Удивительное, надо сказать, это но: «…но, вспомнив присягу, данную мной императору, все его милости ко мне и высокий титул нардака, которым он меня пожаловал, я тотчас с отвращением отверг этот проект».
Неземная наивность? Нет, наоборот: местная, цвета времени, сословная мораль. Это, видите ли, одно и то же. Скажем, в романах сэра Вальтера Скотта положительные исторические персонажи будут разглагольствовать именно так и поступать соответственно. Толкуют, что цель Свифта на этой странице — обелить репутацию некоего Болинброка: дескать, мой благородный друг и бывший покровитель, ныне опальный, в государственной измене обвинен облыжно; настоящий патриот, в смысле — верный вассал, не князь Курбский какой-нибудь; да, лет десять тому назад сбежал в Блефуску (в смысле — во Францию), — а на переворот не покусился, хотя шансы на успех были неплохие, между нами говоря. И как это славно и справедливо, что в позапрошлом году король Георг его простил.
Совершенно не важно, что думал доктор Свифт о виконте Болинброке на самом деле. Но Гулливер тут выглядит слабоумным ничтожеством.
И по прибытии в Блефуску сразу «лег на землю, чтобы поцеловать руку императора и императрицы».
И так на всем протяжении романа: Гулливер повсюду лилипут.
Ученый домашний зверь, безобидное чудовище, покорный слуга. В какой бы новый мир его ни занесло — первым делом отыскивает себе хозяина и моментально усваивает его кругозор, его масштаб.

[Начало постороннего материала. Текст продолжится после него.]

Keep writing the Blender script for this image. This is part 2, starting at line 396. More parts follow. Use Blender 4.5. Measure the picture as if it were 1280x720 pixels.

Совсем не чувствует собственного достоинства; приемыш и приживал, примерный пасынок хоть у непарнокопытных; весь — умеренность и аккуратность: смотрите, как хорошо я себя веду! опрятный! скромный!
Презирает свою породу: тупых ньютонов Летающего острова — наравне с грязными йэху в Стране лошадей.
Зато к великану (с особенной охотой — к малолетней великанше) просится на ручки.
Редеет облако, и уходит;
так нисшедший в преисподнюю не выйдет.
Не возвратится более в дом свой,
и место его не будет уже знать его.
Не вспоминая о Дон Кихоте (хотя давно ли доктор Свифт зачитывался Сервантесом?) — вообразим на минуту, что Робинзонов остров Отчаяния оказался бы владением королевства Бробдингнег. География, понятно, протестует: океаны разные — там Тихий, тут Атлантический — то есть наоборот, — но и это не важно: представим, что в один ужасный день над головой мистера Крузо раздаются голоса, подобные шуму водяной мельницы, и вроде как человеческое лицо склоняется к нему с двадцатиметровой высоты.
Самый вероятный исход — летальный; но если Робинзон не умрет на месте (скажем, от разрыва сердца) или не помешается — он не останется у великанов. Скроется при первой возможности, не сомневайтесь; затаится в какой-нибудь щели; отроет окоп, возведет подземный бункер и продрожит в нем до конца наподобие мелкого грызуна — лесного, ночного, непреклонного. Лишь бы остаться самим собой — Робинзоном Крузо, английским моряком и бразильским плантатором, тысяча шестьсот тридцать третьего года рождения, среднего ума, обыкновенного роста. Лишь бы остаться в своей вселенной — отвечающей его взгляду на вещи. В эту вселенную могут, конечно, вторгнуться какие угодно чудовища, в том числе и великаны (мало ли чего не снилось нашим мудрецам) — но на правах уродливых призраков — пусть хоть многотонных. Признать их действительность, их человечность — все равно что отменить самого себя; ведь существовать означает чувствовать себя настоящим; таким, какой я есть; если это я, моряк из Йорка, разгуливаю по столу меж тарелок и рюмок и отвешиваю поклоны, и падаю, споткнувшись о хлебную корку, — значит, я не моряк из Йорка и сам себе снюсь.